Given instruction:
Output the material word for word. Leave each picture out.

-- Begin --

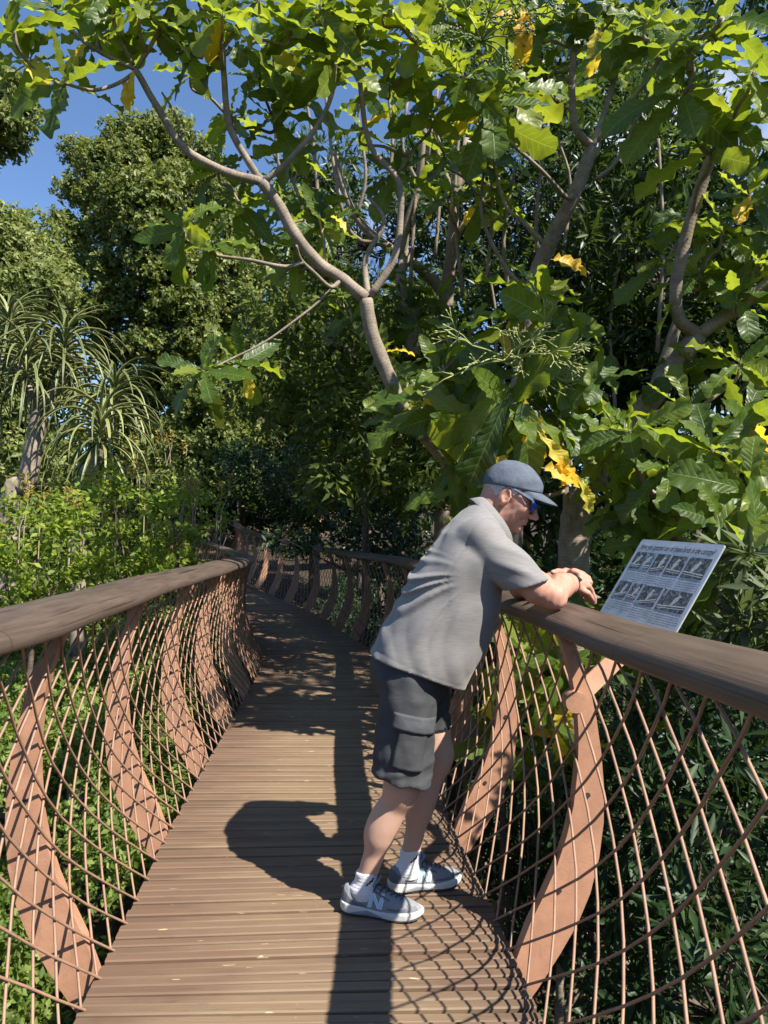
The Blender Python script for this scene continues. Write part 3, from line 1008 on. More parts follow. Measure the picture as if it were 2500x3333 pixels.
def head():
    s = Sdf((-.16, -.12, -.26), (.16, .12, .125), .0026, HF)
    s.add(s.ell((-.006, 0, .006), (.097, .078, .086)))
    s.add(s.ell((.036, 0, -.034), (.058, .060, .070)), .03)              # face
    s.add(s.ell((.036, 0, -.078), (.052, .053, .036)), .03)              # jaw
    s.add(s.ell((.088, 0, -.108), (.017, .022, .016)), .026)             # chin
    s.add(s.cap((.088, -.028, .016), (.088, .028, .016), .010), .02)     # brow
    s.sub(s.ell((.105, -.034, -.006), (.020, .020, .013)), .012)
    s.sub(s.ell((.105, .034, -.006), (.020, .020, .013)), .012)
    s.add(s.cap((.093, 0, .002), (.112, 0, -.032), .0075, .0105), .012)  # nose bridge
    s.add(s.ell((.119, 0, -.042), (.0165, .0138, .0125)), .008)
    for y in (-.013, .013):
        s.add(s.ell((.107, y, -.048), (.012, .008, .009)), .006)
        s.sub(s.ell((.111, y*.62, -.056), (.006, .0042, .005)), .003)
    for y in (-.040, .040):
        s.add(s.ell((.064, y, -.036), (.026, .020, .022)), .022)         # cheek
    s.add(s.ell((.089, 0, -.074), (.015, .027, .017)), .016)             # mouth mound
    s.add(s.ell((.0985, 0, -.0705), (.008, .020, .0048)), .008)
    s.add(s.ell((.0975, 0, -.0815), (.009, .018, .0058)), .008)
    for y in (-1, 1):
        s.sub(s.cap((.108, 0, -.0762), (.080, y*.031, -.0725), .0020, .0016), .004)
        s.sub(s.cap((.098, y*.018, -.054), (.076, y*.040, -.084), .0022, .0018), .008)   # smile crease
    s.sub(s.cap((.099, -.014, -.093), (.099, .014, -.093), .004), .008)
    s.add(s.ell((.034, 0, -.108), (.038, .036, .020)), .03)              # under the chin
    # ears
    for y in (-1, 1):
        rot = Matrix.Rotation(R(-12), 3, 'Y') @ Matrix.Rotation(R(y*14), 3, 'Z')
        e = s.ell((-.008, y*.080, -.030), (.0225, .0095, .0355), rot)
        e = smax(e, -s.ell((-.004, y*.090, -.026), (.0135, .0085, .022), rot), .004)
        e = smin(e, s.cap((.004, y*.080, -.034), (.010, y*.077, -.026), .005), .004)
        s.add(e, .005)
    # neck towards the collar
    nb = hl_((.385, 2.80, 1.470))
    s.add(s.cap((-.035, 0, -.050), nb, .056, .068), .035)
    # small folds on the cheek and neck
    s.d = s.d + wob(s, 160, 3, .0006)
    return s.arrays(1)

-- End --

Exercise response:
The Blender Python script for this scene continues. Write part 3, from line 1008 on. More parts follow. Measure the picture as if it were 2500x3333 pixels.
def head():
    s = Sdf((-.16, -.12, -.26), (.16, .12, .125), .0026, HF)
    s.add(s.ell((-.006, 0, .006), (.097, .078, .086)))
    s.add(s.ell((.036, 0, -.034), (.058, .060, .070)), .03)              # face
    s.add(s.ell((.036, 0, -.078), (.052, .053, .036)), .03)              # jaw
    s.add(s.ell((.088, 0, -.108), (.017, .022, .016)), .026)             # chin
    s.add(s.cap((.088, -.028, .016), (.088, .028, .016), .010), .02)     # brow
    s.sub(s.ell((.105, -.034, -.006), (.020, .020, .013)), .012)
    s.sub(s.ell((.105, .034, -.006), (.020, .020, .013)), .012)
    s.add(s.cap((.093, 0, .002), (.112, 0, -.032), .0075, .0105), .012)  # nose bridge
    s.add(s.ell((.119, 0, -.042), (.0165, .0138, .0125)), .008)
    for y in (-.013, .013):
        s.add(s.ell((.107, y, -.048), (.012, .008, .009)), .006)
        s.sub(s.ell((.111, y*.62, -.056), (.006, .0042, .005)), .003)
    for y in (-.040, .040):
        s.add(s.ell((.064, y, -.036), (.026, .020, .022)), .022)         # cheek
    s.add(s.ell((.089, 0, -.074), (.015, .027, .017)), .016)             # mouth mound
    s.add(s.ell((.0985, 0, -.0705), (.008, .020, .0048)), .008)
    s.add(s.ell((.0975, 0, -.0815), (.009, .018, .0058)), .008)
    for y in (-1, 1):
        s.sub(s.cap((.108, 0, -.0762), (.080, y*.031, -.0725), .0020, .0016), .004)
        s.sub(s.cap((.098, y*.018, -.054), (.076, y*.040, -.084), .0022, .0018), .008)   # smile crease
    s.sub(s.cap((.099, -.014, -.093), (.099, .014, -.093), .004), .008)
    s.add(s.ell((.034, 0, -.108), (.038, .036, .020)), .03)              # under the chin
    # ears
    for y in (-1, 1):
        rot = Matrix.Rotation(R(-12), 3, 'Y') @ Matrix.Rotation(R(y*14), 3, 'Z')
        e = s.ell((-.008, y*.080, -.030), (.0225, .0095, .0355), rot)
        e = smax(e, -s.ell((-.004, y*.090, -.026), (.0135, .0085, .022), rot), .004)
        e = smin(e, s.cap((.004, y*.080, -.034), (.010, y*.077, -.026), .005), .004)
        s.add(e, .005)
    # neck towards the collar
    nb = hl_((.385, 2.80, 1.470))
    s.add(s.cap((-.035, 0, -.050), nb, .056, .068), .035)
    # small folds on the cheek and neck
    s.d = s.d + wob(s, 160, 3, .0006)
    return s.arrays(1)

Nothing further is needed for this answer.